> **Directions for this task**:
Extract all lines in the data that contain the word "wide".

> **Recorded information**:

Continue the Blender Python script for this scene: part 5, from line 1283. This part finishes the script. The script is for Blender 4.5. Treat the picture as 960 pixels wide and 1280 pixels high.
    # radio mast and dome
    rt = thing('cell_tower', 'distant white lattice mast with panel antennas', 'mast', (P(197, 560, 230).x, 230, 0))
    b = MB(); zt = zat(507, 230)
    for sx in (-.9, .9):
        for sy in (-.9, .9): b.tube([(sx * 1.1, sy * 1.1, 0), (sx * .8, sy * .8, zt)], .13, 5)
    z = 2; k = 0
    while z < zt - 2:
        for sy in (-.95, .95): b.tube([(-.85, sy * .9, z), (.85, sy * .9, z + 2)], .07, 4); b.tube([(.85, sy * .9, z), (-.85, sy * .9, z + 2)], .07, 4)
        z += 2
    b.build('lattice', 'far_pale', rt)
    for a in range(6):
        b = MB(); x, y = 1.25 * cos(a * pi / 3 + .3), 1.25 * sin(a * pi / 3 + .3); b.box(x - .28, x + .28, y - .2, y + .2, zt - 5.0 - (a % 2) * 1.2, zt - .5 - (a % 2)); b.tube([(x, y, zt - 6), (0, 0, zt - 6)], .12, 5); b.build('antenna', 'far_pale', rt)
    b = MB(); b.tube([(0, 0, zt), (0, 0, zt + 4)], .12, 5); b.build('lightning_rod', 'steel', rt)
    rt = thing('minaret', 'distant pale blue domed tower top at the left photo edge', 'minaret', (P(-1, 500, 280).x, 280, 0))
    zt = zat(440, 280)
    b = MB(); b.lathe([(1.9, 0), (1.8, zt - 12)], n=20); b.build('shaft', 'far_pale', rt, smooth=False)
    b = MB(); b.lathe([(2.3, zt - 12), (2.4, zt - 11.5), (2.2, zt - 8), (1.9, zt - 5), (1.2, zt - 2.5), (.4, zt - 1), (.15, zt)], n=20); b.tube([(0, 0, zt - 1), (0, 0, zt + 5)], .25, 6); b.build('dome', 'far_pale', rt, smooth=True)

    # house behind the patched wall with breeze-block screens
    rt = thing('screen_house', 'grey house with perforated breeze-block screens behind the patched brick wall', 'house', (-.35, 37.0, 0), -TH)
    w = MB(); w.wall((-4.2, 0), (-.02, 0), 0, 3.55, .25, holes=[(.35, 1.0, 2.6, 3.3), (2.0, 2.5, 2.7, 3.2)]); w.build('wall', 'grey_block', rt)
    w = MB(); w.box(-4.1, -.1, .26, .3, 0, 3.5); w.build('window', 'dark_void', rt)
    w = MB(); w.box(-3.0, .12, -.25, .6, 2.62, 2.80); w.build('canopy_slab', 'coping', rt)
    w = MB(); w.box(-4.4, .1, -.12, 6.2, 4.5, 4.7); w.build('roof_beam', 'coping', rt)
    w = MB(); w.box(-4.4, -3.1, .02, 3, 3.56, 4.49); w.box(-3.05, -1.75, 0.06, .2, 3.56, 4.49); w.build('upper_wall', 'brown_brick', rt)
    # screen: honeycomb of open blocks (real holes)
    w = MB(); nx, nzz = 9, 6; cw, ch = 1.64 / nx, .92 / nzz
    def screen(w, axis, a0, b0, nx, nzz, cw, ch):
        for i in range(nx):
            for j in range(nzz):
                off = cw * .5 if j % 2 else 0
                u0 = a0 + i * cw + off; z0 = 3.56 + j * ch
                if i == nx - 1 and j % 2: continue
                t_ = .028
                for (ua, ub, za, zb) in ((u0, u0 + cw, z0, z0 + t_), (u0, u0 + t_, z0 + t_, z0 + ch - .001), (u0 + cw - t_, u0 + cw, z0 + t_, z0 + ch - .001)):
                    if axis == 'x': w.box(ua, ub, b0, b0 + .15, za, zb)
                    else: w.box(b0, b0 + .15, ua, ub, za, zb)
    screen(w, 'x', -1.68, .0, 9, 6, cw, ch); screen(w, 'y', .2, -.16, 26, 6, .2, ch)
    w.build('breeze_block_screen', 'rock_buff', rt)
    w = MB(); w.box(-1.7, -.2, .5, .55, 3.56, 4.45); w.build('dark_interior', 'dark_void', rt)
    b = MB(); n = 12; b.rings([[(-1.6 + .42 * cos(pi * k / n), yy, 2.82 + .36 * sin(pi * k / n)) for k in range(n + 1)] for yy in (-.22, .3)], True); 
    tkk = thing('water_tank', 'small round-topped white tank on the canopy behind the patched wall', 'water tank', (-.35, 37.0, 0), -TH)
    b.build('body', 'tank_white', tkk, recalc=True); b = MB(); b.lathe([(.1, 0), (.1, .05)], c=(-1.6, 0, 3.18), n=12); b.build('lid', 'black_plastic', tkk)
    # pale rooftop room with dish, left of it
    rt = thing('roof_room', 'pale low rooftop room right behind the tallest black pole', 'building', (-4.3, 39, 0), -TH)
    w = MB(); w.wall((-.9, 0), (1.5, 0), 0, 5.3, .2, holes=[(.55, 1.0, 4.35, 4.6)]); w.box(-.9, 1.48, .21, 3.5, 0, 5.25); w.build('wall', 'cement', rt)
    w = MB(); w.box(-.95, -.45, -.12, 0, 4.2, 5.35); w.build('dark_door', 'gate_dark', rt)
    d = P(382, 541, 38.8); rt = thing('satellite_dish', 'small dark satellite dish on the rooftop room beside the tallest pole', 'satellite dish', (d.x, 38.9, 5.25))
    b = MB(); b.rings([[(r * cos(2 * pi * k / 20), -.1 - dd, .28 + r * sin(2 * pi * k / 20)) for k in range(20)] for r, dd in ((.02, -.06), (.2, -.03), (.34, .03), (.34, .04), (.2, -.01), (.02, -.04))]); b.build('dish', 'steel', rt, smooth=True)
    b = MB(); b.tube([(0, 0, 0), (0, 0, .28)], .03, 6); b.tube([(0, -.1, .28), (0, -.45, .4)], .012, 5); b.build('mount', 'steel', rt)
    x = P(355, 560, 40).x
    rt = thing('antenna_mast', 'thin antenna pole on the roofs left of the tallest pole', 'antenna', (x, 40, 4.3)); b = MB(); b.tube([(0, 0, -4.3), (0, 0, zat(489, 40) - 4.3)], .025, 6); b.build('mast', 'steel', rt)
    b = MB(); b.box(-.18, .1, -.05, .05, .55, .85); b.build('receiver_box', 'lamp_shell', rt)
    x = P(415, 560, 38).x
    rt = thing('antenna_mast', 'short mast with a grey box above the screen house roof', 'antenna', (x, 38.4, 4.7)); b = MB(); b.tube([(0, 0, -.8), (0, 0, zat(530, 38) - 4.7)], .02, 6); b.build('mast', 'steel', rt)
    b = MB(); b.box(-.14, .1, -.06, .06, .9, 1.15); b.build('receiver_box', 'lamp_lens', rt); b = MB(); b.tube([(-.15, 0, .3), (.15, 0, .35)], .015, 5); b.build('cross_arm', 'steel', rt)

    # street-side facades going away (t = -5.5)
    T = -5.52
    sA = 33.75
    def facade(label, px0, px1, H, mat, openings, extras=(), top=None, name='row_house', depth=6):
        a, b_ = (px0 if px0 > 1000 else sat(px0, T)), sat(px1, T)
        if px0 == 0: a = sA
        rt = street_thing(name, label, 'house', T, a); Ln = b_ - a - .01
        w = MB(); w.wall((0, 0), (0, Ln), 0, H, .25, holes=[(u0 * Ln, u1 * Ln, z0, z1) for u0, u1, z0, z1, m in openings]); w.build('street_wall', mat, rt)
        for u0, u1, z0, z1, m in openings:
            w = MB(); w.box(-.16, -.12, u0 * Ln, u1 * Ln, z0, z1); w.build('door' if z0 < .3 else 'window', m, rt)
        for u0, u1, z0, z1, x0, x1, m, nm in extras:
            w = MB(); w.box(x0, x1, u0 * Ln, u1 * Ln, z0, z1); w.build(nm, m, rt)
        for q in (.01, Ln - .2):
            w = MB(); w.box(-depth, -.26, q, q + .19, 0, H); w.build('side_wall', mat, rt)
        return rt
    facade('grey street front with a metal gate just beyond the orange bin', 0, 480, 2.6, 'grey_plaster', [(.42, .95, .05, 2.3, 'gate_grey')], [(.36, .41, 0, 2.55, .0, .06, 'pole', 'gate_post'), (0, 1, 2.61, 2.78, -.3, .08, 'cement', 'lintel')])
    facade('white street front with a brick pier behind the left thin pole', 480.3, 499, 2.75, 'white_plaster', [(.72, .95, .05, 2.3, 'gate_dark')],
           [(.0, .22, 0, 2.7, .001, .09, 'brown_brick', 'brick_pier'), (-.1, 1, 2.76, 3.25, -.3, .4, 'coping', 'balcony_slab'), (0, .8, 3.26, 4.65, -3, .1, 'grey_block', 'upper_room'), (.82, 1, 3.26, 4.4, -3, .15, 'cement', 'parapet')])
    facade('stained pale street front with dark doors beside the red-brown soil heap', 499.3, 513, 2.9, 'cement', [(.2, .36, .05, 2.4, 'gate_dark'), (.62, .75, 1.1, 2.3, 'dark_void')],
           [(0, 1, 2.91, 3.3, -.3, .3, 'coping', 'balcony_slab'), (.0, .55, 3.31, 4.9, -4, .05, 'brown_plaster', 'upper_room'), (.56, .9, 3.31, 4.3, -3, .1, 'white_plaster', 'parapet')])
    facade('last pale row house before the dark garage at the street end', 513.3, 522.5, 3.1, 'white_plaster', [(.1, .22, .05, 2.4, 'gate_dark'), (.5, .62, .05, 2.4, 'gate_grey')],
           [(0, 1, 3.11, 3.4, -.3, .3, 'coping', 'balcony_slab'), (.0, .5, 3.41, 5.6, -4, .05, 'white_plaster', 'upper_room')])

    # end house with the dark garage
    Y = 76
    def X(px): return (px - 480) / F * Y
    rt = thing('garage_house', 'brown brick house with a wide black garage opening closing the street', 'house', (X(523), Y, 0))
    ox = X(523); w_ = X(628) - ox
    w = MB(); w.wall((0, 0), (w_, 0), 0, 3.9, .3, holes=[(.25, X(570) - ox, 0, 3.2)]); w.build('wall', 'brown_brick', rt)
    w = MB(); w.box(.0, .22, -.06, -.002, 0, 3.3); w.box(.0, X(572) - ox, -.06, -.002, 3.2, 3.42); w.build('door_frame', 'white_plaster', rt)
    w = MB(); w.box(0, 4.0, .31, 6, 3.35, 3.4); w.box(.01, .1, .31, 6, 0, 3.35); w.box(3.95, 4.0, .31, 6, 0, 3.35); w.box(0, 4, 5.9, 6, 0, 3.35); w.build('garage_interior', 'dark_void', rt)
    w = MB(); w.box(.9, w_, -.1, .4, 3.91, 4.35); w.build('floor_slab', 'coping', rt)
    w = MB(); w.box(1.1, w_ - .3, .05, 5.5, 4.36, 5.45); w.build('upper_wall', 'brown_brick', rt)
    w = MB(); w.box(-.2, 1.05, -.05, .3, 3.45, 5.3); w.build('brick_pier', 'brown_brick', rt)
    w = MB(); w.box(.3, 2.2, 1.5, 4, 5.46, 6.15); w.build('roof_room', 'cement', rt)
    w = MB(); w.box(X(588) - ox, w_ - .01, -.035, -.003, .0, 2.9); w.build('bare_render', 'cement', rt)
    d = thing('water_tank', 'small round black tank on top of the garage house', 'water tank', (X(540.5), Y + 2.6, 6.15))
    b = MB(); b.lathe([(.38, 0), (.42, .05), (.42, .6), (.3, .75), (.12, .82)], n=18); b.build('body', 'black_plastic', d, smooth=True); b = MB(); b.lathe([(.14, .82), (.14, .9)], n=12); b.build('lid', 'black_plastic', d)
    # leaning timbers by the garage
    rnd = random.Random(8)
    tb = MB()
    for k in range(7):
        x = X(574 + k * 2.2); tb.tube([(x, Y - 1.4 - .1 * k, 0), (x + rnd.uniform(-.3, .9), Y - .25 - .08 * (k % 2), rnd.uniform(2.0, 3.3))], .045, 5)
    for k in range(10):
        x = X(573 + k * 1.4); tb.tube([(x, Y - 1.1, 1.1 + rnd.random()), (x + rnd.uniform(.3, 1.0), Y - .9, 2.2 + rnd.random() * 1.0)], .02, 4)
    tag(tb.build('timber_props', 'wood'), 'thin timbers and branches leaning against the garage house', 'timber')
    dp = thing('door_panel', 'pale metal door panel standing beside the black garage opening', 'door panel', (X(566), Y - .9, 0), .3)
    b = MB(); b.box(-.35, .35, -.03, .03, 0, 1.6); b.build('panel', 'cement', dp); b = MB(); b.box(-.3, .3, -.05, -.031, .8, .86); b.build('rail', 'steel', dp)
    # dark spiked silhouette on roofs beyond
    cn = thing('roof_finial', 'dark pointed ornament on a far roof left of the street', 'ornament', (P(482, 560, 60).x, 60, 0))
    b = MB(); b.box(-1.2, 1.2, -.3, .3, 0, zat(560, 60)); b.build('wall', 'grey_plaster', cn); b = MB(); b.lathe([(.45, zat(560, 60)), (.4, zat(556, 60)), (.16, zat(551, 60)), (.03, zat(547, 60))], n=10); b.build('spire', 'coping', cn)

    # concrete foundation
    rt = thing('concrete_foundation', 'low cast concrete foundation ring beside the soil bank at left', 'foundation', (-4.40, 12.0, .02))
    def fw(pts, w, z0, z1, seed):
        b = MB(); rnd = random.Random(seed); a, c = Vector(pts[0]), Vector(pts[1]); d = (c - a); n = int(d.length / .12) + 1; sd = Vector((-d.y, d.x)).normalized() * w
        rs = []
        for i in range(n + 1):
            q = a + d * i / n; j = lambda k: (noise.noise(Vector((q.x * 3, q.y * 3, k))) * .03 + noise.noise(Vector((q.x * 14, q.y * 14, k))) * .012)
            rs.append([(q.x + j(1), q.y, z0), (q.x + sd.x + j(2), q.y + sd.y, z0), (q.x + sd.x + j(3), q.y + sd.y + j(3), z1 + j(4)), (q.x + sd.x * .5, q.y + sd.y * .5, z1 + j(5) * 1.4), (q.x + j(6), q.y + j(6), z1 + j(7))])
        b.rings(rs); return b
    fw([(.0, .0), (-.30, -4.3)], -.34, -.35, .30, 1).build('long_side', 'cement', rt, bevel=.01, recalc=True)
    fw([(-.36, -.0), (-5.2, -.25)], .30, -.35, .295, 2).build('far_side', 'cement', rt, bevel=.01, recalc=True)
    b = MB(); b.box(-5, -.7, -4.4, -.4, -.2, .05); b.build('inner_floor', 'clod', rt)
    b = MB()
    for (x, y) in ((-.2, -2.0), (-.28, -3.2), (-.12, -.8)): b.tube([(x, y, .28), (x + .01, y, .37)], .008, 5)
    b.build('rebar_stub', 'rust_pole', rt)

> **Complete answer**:
Continue the Blender Python script for this scene: part 5, from line 1283. This part finishes the script. The script is for Blender 4.5. Treat the picture as 960 pixels wide and 1280 pixels high.
    rt = thing('garage_house', 'brown brick house with a wide black garage opening closing the street', 'house', (X(523), Y, 0))